The system created set a target of 70% at age 63 with indexing and with the J&LS having worked for 35 years. In an era where people are living longer and expecting to work longer, you have decided to reduce the retirement age to 60, seems opposite to what is seen throughout the world but beneficiail for a few who can afford to save and want tax relief.

The current system has a lifetime limit but was built on the “factor of 9” which was either the shoe size of the finance ministers involved or an actuarial calculation in the 80’s when interest rates were high.

Seems a great deal of effort was done to produce a paper which has no chance on going forward as it serves few, those who com into large chunks of money at various times in their lives who want to defer taxes.

A better approach may be to address the true shortcomings tied to the factor of 9, it should adjust as interest/annuity rates do.

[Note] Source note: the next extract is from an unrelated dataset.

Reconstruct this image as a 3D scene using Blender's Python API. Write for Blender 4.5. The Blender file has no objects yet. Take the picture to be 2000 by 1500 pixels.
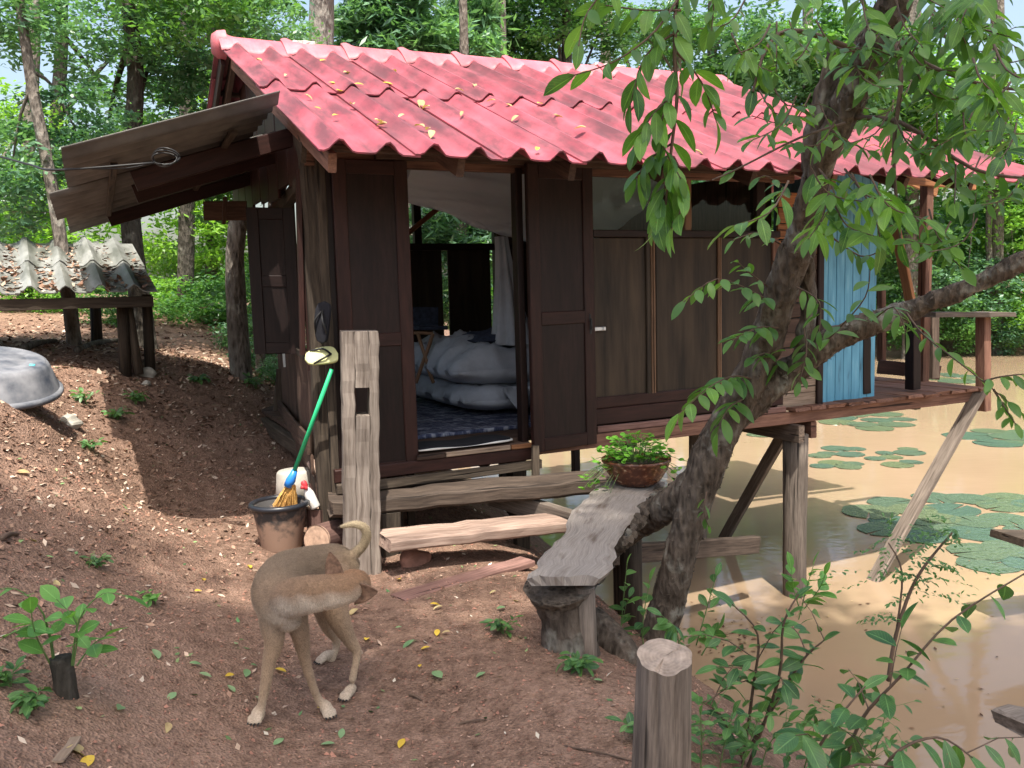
import bpy, bmesh, math, random
import numpy as np
from mathutils import Vector, Matrix
random.seed(7); rng = np.random.default_rng(11)
sc = bpy.context.scene
col = sc.collection
rad = math.radians

# ------------------------------------------------------------------ camera
F = 1680.0
PITCH, ROLL, YAW = rad(6.231), rad(1.62), rad(25.712)
CAMZ = 1.6
def cam_axes(p, r):
    f = np.array([0, math.cos(p), -math.sin(p)]); u = np.array([0, math.sin(p), math.cos(p)]); x = np.array([1., 0, 0])
    return math.cos(r)*x - math.sin(r)*u, math.sin(r)*x + math.cos(r)*u, f
AX = cam_axes(PITCH, ROLL)
C0 = np.array([0, 0, CAMZ])
cd = bpy.data.cameras.new('camera'); cam = bpy.data.objects.new('camera', cd); col.objects.link(cam)
cd.sensor_fit = 'HORIZONTAL'; cd.sensor_width = 36; cd.lens = F/2000*36
cd.clip_start = 0.05; cd.clip_end = 500
m = Matrix.Identity(4)
for i in range(3):
    m[i][0] = AX[0][i]; m[i][1] = AX[1][i]; m[i][2] = -AX[2][i]; m[i][3] = C0[i]
cam.matrix_world = m
sc.camera = cam
# ------------------------------------------------------------------ light
w = bpy.data.worlds.new('World'); sc.world = w; w.use_nodes = True
nt = w.node_tree
sky = nt.nodes.new('ShaderNodeTexSky'); sky.sky_type = 'NISHITA'; sky.sun_disc = False
SUN = Vector((0.05, -0.456, 1.0)).normalized()
sky.sun_elevation = math.asin(SUN.z); sky.sun_rotation = math.atan2(SUN.x, SUN.y)
sky.air_density = 1.3; sky.dust_density = 6.0; sky.ozone_density = 0.4; sky.altitude = 100
bg = nt.nodes['Background']; bg.inputs[1].default_value = 0.15
nt.links.new(sky.outputs[0], bg.inputs[0])
sd = bpy.data.lights.new('sun', 'SUN'); sd.energy = 3.9; sd.angle = rad(0.53); sd.color = (1, .95, .86)
so = bpy.data.objects.new('sun', sd); col.objects.link(so)
so.rotation_euler = (-SUN).to_track_quat('-Z', 'Y').to_euler(); so.location = (0, -5, 20)
sc.view_settings.view_transform = 'Standard'; sc.view_settings.look = 'None'
sc.view_settings.gamma = 1; sc.view_settings.use_curve_mapping = False
sc.view_settings.exposure = 1.1
sc.cycles.use_denoising = True
sc.cycles.max_bounces = 8; sc.cycles.transparent_max_bounces = 12
sc.cycles.sample_clamp_indirect = 6

# ------------------------------------------------------------------ frames
def ray(x, y):
    d = AX[0]*(x-1000)/F + AX[1]*(750-y)/F + AX[2]
    return d/d[1]
def P(x, y, d): return Vector(C0 + ray(x, y)*d)             # the place seen at a pixel of the photograph, d metres ahead
def PZ(x, y, z):
    d = ray(x, y); return Vector(C0 + d*((z-CAMZ)/d[2]))
HU = Vector((math.cos(YAW), math.sin(YAW), 0)); HV = Vector((-math.sin(YAW), math.cos(YAW), 0)); ZZ = Vector((0, 0, 1))
HO = Vector((-1.1, 5.3, 0))
def HP(u, v, z): return HO + HU*u + HV*v + ZZ*z             # the hut's own frame: u along its front, v into it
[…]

There could be catch up contributions made for past as done in the US to address some of the shortcomings.

The final piece would then be a discussion of where the level of tax assisted savings should be set. A person conrtibuting at $24,000 a year for 35 years with some interest return might not be far of your level.

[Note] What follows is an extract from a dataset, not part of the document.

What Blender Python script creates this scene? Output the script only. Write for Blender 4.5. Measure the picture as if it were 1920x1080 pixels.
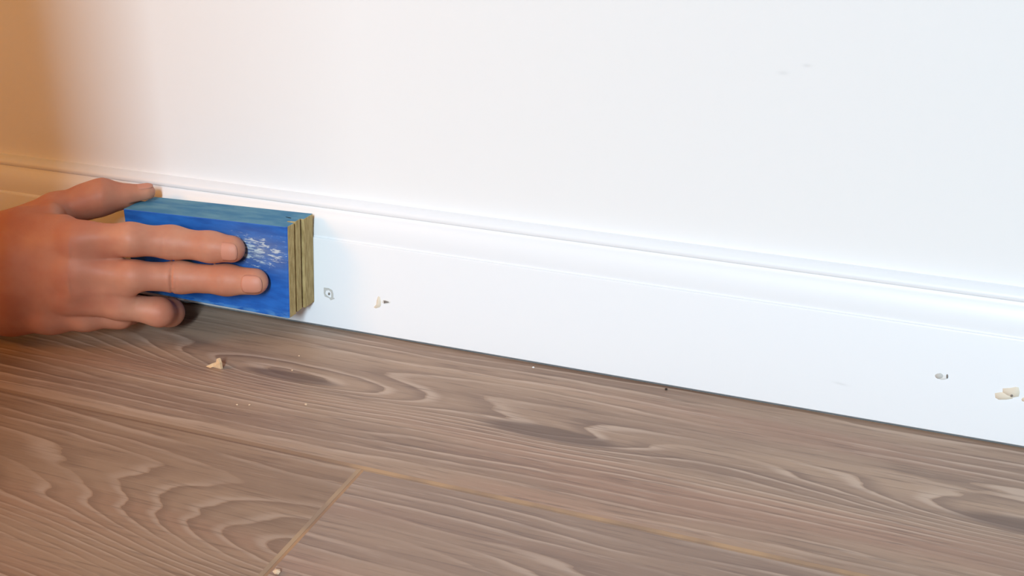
import bpy, bmesh, math, random
import numpy as np
from mathutils import Vector, Matrix

for o in list(bpy.data.objects):
    bpy.data.objects.remove(o)
random.seed(7)
SC = bpy.context.scene
COL = SC.collection

# ------------------------------------------------------------------ camera
F = 2160.0                                   # focal length in pixels of the 1920 px wide frame
PITCH = math.atan(935 / F)
YAW = math.atan(899 / F * math.cos(PITCH))
CAM = np.array([0.2149, -0.5626, 0.30])
FW = np.array([-math.sin(YAW) * math.cos(PITCH), math.cos(YAW) * math.cos(PITCH), -math.sin(PITCH)])
RT = np.array([math.cos(YAW), math.sin(YAW), 0.0])
UP = np.cross(RT, FW)
cd = bpy.data.cameras.new('camera')
cam = bpy.data.objects.new('camera', cd)
COL.objects.link(cam)
cd.sensor_width = 36.0
cd.lens = F / 1920 * 36.0
cd.clip_start = 0.01
R3 = Matrix(((RT[0], UP[0], -FW[0]), (RT[1], UP[1], -FW[1]), (RT[2], UP[2], -FW[2])))
cam.matrix_world = Matrix.Translation(Vector(CAM)) @ R3.to_4x4()
SC.camera = cam

# ------------------------------------------------------------------ light
w = bpy.data.worlds.new('room_light')
SC.world = w
w.use_nodes = True
w.node_tree.nodes['Background'].inputs[0].default_value = (0.80, 0.88, 1.0, 1)
w.node_tree.nodes['Background'].inputs[1].default_value = 0.015


def area(name, loc, target, sx, sy, power, col):
    l = bpy.data.lights.new(name, 'AREA')
    l.shape = 'RECTANGLE'; l.size = sx; l.size_y = sy; l.energy = power; l.color = col
    o = bpy.data.objects.new(name, l); COL.objects.link(o)
    o.location = loc
    d = Vector(target) - Vector(loc)
    o.rotation_euler = d.to_track_quat('-Z', 'Y').to_euler()
    return o


area('window_daylight', (1.67, -4.9, 2.7), (0, 0, 0), 0.34, 1.5, 262, (0.71, 0.89, 1.0))
area('window_daylight_side', (1.235, -4.9, 2.7), (0, 0, 0), 0.6, 1.5, 80, (0.71, 0.89, 1.0))
lp = bpy.data.lights.new('warm_lamp', 'POINT')
lp.energy = 8.2; lp.color = (1.0, 0.39, 0.02); lp.shadow_soft_size = 0.14
lo = bpy.data.objects.new('warm_lamp', lp); COL.objects.link(lo)
lo.location = (-0.66, -0.55, 0.56)

SC.view_settings.view_transform = 'Standard'
SC.view_settings.look = 'None'
SC.view_settings.gamma = 1.0
SC.view_settings.use_curve_mapping = False
SC.view_settings.exposure = 0.0


# ------------------------------------------------------------------ helpers
def ray(u, v):
    return FW + RT * (u - 960) / F - UP * (v - 540) / F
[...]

If not for the maximum transfer rules under DB pension plans and I am not yet 60 and lived through the rules as they existed, I would have accumulated roughly $1.2 million in retirement savings and have yet to make $150,000 a year.

Thursday, November 10 at 4:36 pm | Reply

Stephen Cheng:

It seems that this article has not been put through a spell check. If they ever talked to the Bank of Canada about their long-term monetary policy and inflation targets before drafting the current pension/tax legislation, they might have come up with bigger shoes for the finance ministers.

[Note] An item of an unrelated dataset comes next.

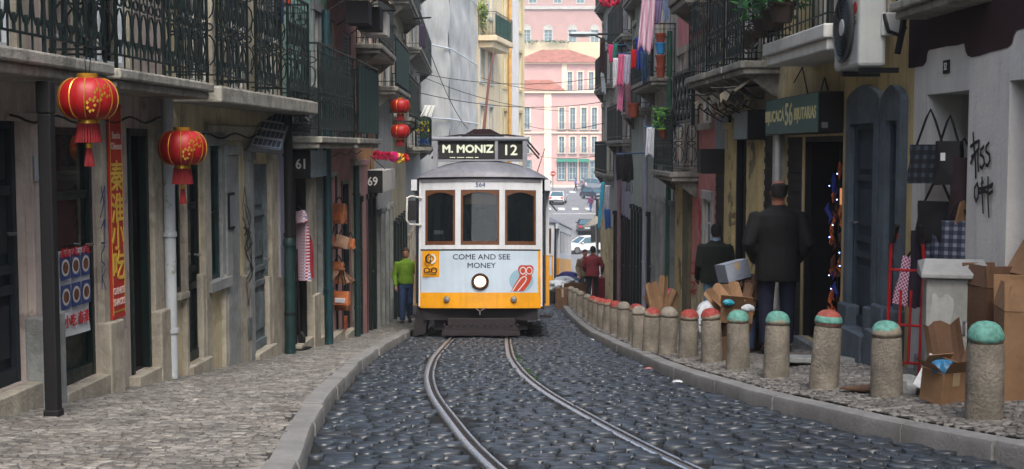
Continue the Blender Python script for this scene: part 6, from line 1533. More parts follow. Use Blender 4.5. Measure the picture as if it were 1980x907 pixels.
# bags in the doorway
PLD = plaid('dark_plaid', ((10,12,16),(22,28,36),(52,62,72)), 14, (0, 2)); PLB = plaid('blue_plaid', ((24,30,46),(52,60,78),(104,110,118)), 16, (0, 2)); PLR = plaid('red_plaid', ((150,30,50),(206,196,204),(120,110,150)), 24, (0, 2)); PLC = plaid('pink_check', ((150,40,90),(200,180,190),(120,60,100)), 30, (0, 2))
def bag(x, y, d, w, h, th, mat, label, rz=0, strap=.3, name='tote_bag', group='bags for sale in the right doorway', slump=.05, straps=1, pocket=None, tilt=0):
    p = at(x, y, d); t = thing(name, label, 'bag', tuple(p), group=group); t.rotation_euler = (0, tilt, rz); n = 10
    m = MB(); vs = []
    for j in range(n+1):
        v = j/n; ww = w/2*(1-.06*v); tt = th/2*(1-.75*v**1.5)+.006
        for i in range(16):
            q = 2*math.pi*i/16; c, s = math.cos(q), math.sin(q); vs.append((ww*math.copysign(abs(c)**.35, c)+.006*math.sin(v*9+i), tt*math.copysign(abs(s)**.7, s)*(1+.1*math.sin(i*2+v*7)), -h/2+h*v-slump*h*(1-v)*math.sin(q*2)*.3))
    m.add(vs, [(j*16+i, j*16+(i+1) % 16, (j+1)*16+(i+1) % 16, (j+1)*16+i) for j in range(n) for i in range(16)] + [tuple(range(16))[::-1], tuple(n*16+i for i in range(16))])
    m.build('bag_body', mat, t, smooth=50)
    if strap:
        m = MB()
        for o in ((-.012, .012) if straps > 1 else (0,)): m.tube([(-w*.34, o, h/2-.02), (-w*.1, o, h/2+strap*.75), (0, o, h/2+strap), (w*.12, o, h/2+strap*.7), (w*.34, o, h/2-.02)], .01, 5)
        m.build('strap', BLACKM, t)
    if pocket: m = MB(); m.box(-w*.3, w*.3, -th*.5-.012, -th*.3, -h*.35, h*.02); m.build('pocket', pocket, t, bevel=.01)
    return t
wd = lambda px_: wallhit('R', px_, 300, .12)[0]
bag(1797, 317, 9.95, .36, .31, .12, PLD, 'large dark plaid tote bag hanging highest in the doorway', R(-50), .28)
bag(1835, 315, 9.7, .22, .34, .14, BLACKM, 'black bag with small white tag hanging beside the plaid tote', R(-40), .2)
p = at(1831, 303, 9.6); m = MB(); m.box(-.018, .018, -.003, .003, -.03, .03); o = m.build('price_tag', PAPER, None); setobj(o, p + Vector((-.06,-.08,0))); tag(o, 'small white price tag pinned on the black hanging bag', 'tag')
bag(1812, 428, 9.85, .36, .32, .1, BLACKM, 'large black bag with green patch hanging below the plaid tote', R(-50), .2, pocket=None)
bag(1862, 380, 9.6, .2, .6, .16, M('dark_maroon_cloth', (38,20,26), .8, .2), 'long dark maroon bag hanging deep in the doorway', R(-40), .15)
bag(1852, 470, 9.5, .26, .34, .1, PLB, 'blue plaid bag with looped handle standing behind the cabinet', R(-30), .15, slump=.1)
for k, (x, lab) in enumerate(((1800, 'upright rolled plaid shopping bag left of grey cabinet'), (1816, 'second upright rolled plaid bag touching the grey cabinet'))):
    bag(x, 545, 9.9-.1*k, .13, .78, .14, PLB, lab, R(-40), 0)
bag(1783, 520, 10.05, .2, .62, .1, M('dark_purple_cloth', (40,32,46), .8, .2), 'dark purple folded bag hanging behind the red hand truck', R(-40), .1)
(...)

Thursday, November 10 at 7:11 pm | Reply


Your right, I should check my spelling, sending notes on my blackberry, I am all thumbs and riding in the backseat of a car on my way to a meeing was not the best way to respond.

Friday, November 11 at 5:45 pm

Notions of a Pensioner:

The target pension in most pension papers, including this one, seems to be based on maintaining one’s “standard of living” after retirement. Further, this standard is deemed to be related to one’s final annual salary. I believe this is the wrong approach.
Personal pension projections should be determined from 2 estimates: the general “cost of living” and the “cost of additional goods and services that a retiree may desire”.

The basic cost of living is dependent on several factors but they are all quantifiable. It will vary by region and by individual groups (e.g. those with homes fully paid for vs renters).
If you exclude any existing debt and the cost of accommodation, the basic cost of living for a couple is not a big number and, for those earning $150k at retirement, it is probably a very small number. This is the piece of pensions that everyone should be focused on. Many will be pleasantly surprised that it’s only 6 figures.

We should be encouraging Canadians to estimate all of their basic living expenses following retirement, including accomodation, to determine the bare minimum pension they will need. They can then determine the level of savings to provide this level of income.

The size of the second cost amount is variable, is totally subjective and can only be determined by the individual.
They need to cost out all the extras they want e.g. second car, annual vacation, dining out, entertainment, sports and leisure, nestegg for grandchildren, keeping 4 bedroom house in high tax area, saving, wardrobe etc. etc. and determine what amount they need to save by retirement to provide them.

Finally, I don’t think pensions need to be indexed. Any increases in the cost of living that affect retirees will be more than offset by their decreasing propensity to spend/consume as they age. Why don’t the actuaries recognize this and take it into account?
Perhaps pensions should even decrease after a certain age. This would also reduce pension costs.